Although Schubert called it a Fantasie and the work unfolds in one continuous flow of music, it might well be structured in the manner of a sonata in four movements. The opening “Allegretto molto moderato” evolves from a murmuring accompaniment that features a theme of halting rhythms and chirping grace notes. When Schubert almost hypnotically repeats the theme, the music has effortlessly shifted from F minor to F Major. The rhythmically conceived second subject drives directly into a powerful “Largo.” We move directly into the “Allegro vivace,” a sparkling scherzo of nostalgia followed by a delicate trio. The trio breaks suddenly, and the music eventually plunges into a complex fugue, which takes us to the point of despair. The concluding section brings back the music from the very beginning, and contrapuntal complexity drives the Fantasie to its climax. It all ends with some heart-rendering chords that bring this masterwork to a quiet close.

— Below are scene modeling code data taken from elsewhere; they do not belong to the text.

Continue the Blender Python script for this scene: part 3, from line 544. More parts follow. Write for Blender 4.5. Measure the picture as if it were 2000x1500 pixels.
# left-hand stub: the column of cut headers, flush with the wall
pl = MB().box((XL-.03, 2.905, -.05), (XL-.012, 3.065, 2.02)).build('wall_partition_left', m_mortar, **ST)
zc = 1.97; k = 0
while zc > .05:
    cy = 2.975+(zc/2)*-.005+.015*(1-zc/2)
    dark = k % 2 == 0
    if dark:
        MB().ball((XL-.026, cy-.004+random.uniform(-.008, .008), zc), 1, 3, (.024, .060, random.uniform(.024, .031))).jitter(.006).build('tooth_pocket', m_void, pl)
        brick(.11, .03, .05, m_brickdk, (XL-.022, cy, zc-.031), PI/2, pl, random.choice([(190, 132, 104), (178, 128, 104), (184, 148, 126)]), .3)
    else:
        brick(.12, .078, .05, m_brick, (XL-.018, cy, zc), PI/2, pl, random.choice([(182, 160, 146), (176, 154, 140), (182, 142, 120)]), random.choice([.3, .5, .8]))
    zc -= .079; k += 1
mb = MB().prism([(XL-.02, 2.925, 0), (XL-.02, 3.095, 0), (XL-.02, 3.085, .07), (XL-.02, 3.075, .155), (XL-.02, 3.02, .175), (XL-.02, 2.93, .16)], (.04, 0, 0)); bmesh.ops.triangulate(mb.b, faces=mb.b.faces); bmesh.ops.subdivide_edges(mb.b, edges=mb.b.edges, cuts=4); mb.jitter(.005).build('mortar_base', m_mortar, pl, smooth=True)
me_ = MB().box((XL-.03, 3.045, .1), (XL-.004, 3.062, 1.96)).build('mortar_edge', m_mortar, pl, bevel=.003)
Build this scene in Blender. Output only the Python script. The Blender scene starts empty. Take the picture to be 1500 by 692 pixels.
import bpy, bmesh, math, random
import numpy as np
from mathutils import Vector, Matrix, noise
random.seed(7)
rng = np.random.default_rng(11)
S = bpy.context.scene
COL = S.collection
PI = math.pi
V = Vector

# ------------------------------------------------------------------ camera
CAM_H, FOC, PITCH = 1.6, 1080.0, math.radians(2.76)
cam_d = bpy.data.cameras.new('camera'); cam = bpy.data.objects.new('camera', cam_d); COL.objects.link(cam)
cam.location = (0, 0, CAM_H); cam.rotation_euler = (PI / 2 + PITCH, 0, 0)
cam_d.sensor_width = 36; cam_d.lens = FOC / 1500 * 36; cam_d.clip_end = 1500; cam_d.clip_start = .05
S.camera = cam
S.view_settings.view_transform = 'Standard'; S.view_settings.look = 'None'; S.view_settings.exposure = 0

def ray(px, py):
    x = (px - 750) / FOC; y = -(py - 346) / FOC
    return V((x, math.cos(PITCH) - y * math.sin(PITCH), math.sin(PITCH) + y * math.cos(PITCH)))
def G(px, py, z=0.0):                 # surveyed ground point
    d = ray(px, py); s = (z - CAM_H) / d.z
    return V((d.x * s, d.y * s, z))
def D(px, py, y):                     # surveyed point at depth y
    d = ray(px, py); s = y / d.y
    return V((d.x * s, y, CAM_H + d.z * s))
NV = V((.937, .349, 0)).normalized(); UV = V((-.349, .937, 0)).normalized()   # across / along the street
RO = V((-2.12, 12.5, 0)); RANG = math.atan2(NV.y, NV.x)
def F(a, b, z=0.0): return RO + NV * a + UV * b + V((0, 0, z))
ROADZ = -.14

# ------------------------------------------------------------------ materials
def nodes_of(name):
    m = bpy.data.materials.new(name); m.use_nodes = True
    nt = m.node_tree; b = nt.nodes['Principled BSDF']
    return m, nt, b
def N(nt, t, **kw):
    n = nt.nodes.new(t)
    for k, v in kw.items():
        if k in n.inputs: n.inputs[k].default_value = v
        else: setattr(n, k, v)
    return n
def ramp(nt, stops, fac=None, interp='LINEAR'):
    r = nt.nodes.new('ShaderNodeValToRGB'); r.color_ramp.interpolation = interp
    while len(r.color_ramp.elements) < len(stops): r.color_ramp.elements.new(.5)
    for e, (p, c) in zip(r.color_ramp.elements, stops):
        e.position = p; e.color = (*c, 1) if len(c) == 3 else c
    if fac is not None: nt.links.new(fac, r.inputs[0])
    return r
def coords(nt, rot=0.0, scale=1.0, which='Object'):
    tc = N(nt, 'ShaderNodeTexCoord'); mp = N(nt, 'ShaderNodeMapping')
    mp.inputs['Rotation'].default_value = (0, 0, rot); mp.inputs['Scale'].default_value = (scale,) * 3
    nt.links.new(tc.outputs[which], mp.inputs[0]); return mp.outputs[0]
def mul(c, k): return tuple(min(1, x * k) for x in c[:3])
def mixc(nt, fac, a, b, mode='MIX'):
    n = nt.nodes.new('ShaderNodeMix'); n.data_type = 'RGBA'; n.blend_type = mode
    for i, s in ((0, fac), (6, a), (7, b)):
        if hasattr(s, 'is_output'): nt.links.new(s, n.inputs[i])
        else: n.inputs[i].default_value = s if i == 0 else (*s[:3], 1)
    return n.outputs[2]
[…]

A scholar writes, “that a legacy of such beauty should have been bequeathed to all humanity as a result of Schubert’s pain and suffering is a miracle in itself.” And Schubert himself commented in the final moments of his life, “the product of my genius and my misery, and that which I have written in my greatest distress, is that which the world seems to like best.”

Franz Schubert died in Vienna on November 19, 1828, and he was buried at his own request near Beethoven. Schubert had carried the torch at Beethoven’s funeral a year before his own death.